In 1967, Life sent three correspondents into the field to document the living conditions that Black families endured in America’s ghettos. While his white colleagues Gerald Moore and Jack Newfield produced broad studies of Chicago’s West Side and the Bedford-Stuyvesant section of Brooklyn, Parks concentrated on a single family in Harlem, the Fontenelles.
With winter approaching, British West Indies immigrant Norman Fontenelle, Sr., and his wife, Bessie, were falling short in their efforts to scrape together enough to feed their nine children. Jobless and frustrated, Norman Sr. would drink and then beat Bessie. With no food to offer, Bessie could not prevent her youngest child, three-year-old Richard, from eating the plaster that fell from the walls of their tiny dirt-covered apartment. On Thanksgiving, Parks photographed the family huddled around an empty oven, trying to stave off the cold with their only source of heat. The image selected for the cover of the March 8, 1968 issue of Life is one of Parks’s most arresting: a wailing five year-old Ellen Fontenelle, with a tear fully formed at the bottom of one eye, just before it descends her cheek.
These photographs—and the experience of taking them—compelled Parks to write a remarkable introductory text for the article, a desperate plea for the nation to set aside bigotry for a more hopeful future:
We are not so far apart as it might seem. There is something about both of us that goes deeper than blood or black and white. It is our common search for a better life, a better world. I march now over the same ground you once marched. I fight for the same things you still fight for. My children’s needs are the same as your children’s. I too am America. America is me. It gave me the only life I know—so I must share in its survival. Look at me. Listen to me. Try to understand my struggle against your racism. There is yet a chance for us to live in peace beneath these restless skies.
Life readers responded with an outpouring of kindness and generosity to the Fontenelles. They contributed enough money to move the family into a small house on Long Island where the children would have access to fresh air and a better education.

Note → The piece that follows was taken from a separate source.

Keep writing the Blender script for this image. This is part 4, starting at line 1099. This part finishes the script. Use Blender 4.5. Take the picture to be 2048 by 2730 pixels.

Sadly, the hope these changes offered the family was short-lived. Three months after their relocation, Norman Sr. came home drunk and dropped a lit cigarette onto the family’s new sofa. Fire swept through the house, killing him and his son Kenneth. Though the rest of the family escaped with their lives, their home was burned to the ground. Bessie, now a single parent, returned woefully to Harlem. Parks visited her several years later on Christmas Eve, to find that the family had fallen apart. Two sons were in prison, one for selling drugs, another for stealing; three of her teenage daughters were “on the streets.” When Bessie died in 1992, Parks attended the funeral along with four of her children, two of whom would die from AIDS soon after. Norman Jr. died in prison, where he had mourned the passing of his parents and his siblings.